One example is a future park space at Front and Bathurst Streets where environmental contamination issues meant it would be several years before the City could turn the land into a public park. In the meantime, the City is working with Stackt Market, which has run a successful shipping container market–North America’s largest–and outdoor event space on the site since 2019. The partnership brings thousands of people to the space for free and ticketed events, provides space for local businesses in pop-up shops, includes food and drink options and prioritizes community programming. 

“It’s a kind of quasi-public space,” said Farish, adding that it’s “important to be flexible and acknowledge that there’s different ways in which a property can achieve its objectives, including public space objectives.”

Parking lots represent another opportunity. Farish said that the City has plans to convert a number of parking lots to parkland over the next few years, but due to funding or other factors they are not going to become parks tomorrow.

“In the meantime, we need to get a little bit creative and bring in partners to animate them and make them as engaging as possible.”

Paul Farish, Toronto’s Director of Parks Planning

One challenge is that people may get attached to the interim uses so much that when it’s time to design the actual park, there is push back. “We’re conscious of it,” Farish said. In some places, the City is floating the idea of putting in a pickleball or basketball court in a parking lot–uses that could become entrenched in people’s minds even if they’re meant to be interim uses. “But you grapple with it,” he said. “It’s less of a concern because it’s still within the range of what was intended to be a public space with some sort of recreational or environmental benefit to the community.”

Phase 1 of the park set to open in the Yonge-Elinton area. Credit: Cty of Toronto.

In Midtown Toronto, a city-owned parking lot is poised to become the largest park addition in the Yonge-Eglinton area in decades, providing much needed public space in the rapidly intensifying neighbourhood. There the City is installing pickleball and basketball courts as well as tables, seating, and other amenities as an immediate “phase one” approach in advance of full park design and construction.

In Toronto’s parkland-deficient Downtown, the City purchased one of the last undeveloped parking lots. As environmental work and park design processes take place, the site has been temporarily programmed as a popular restaurant patio. A known landmark in the city, the property was a part of a design competition that secured an innovative design and approved budget of $10 million.

At another site, along the waterfront, a recently closed parking garage at Spadina Pier is being planned for refurbishment as a site to host cultural and special events in the near term to showcase its potential as a future permanent park. Farish noted a number of local organizations that could serve as programming partners. 

The first was a partnership with The Bentway–the park conservancy that operates a public space underneath a nearby elevated highway–to activate the site as part of Toronto’s 2023 Nuit Blanche. The Bentway’s installation (delivered in partnership with the City) helped to test and build awareness for the planned waterfront park, including art projections on the recently restored 100-year old Canada Malting silos.

“The phased approach helps City staff, residents and partners to develop the long-term vision for the park through temporary activations, fluid programming and on-the-ground experimentation”

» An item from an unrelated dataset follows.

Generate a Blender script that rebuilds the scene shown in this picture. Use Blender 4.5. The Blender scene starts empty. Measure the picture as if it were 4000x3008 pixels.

Paul Farish, Toronto’s Director of Parks Planning

Lessons are learned during this process about what works on a specific site that can inform future designs and operational needs for the park. 

The approach also provides “flexibility in terms of partnership and operating models,” he said, “furthering the creativity and experimentation while maintaining an emphasis on the benefits of public space and publicly-owned lands.”

Recommendations 

  • Forge partnerships across departments, as well as with business improvement areas, community organizations, cultural groups and social enterprises to animate interim spaces.
  • Work with local partners and residents to ensure interim uses are locally-relevant and build on the strengths of the surrounding community.
  • Clearly communicate interim uses to the public and present the spaces as an opportunity to experiment and help shape a future permanent design.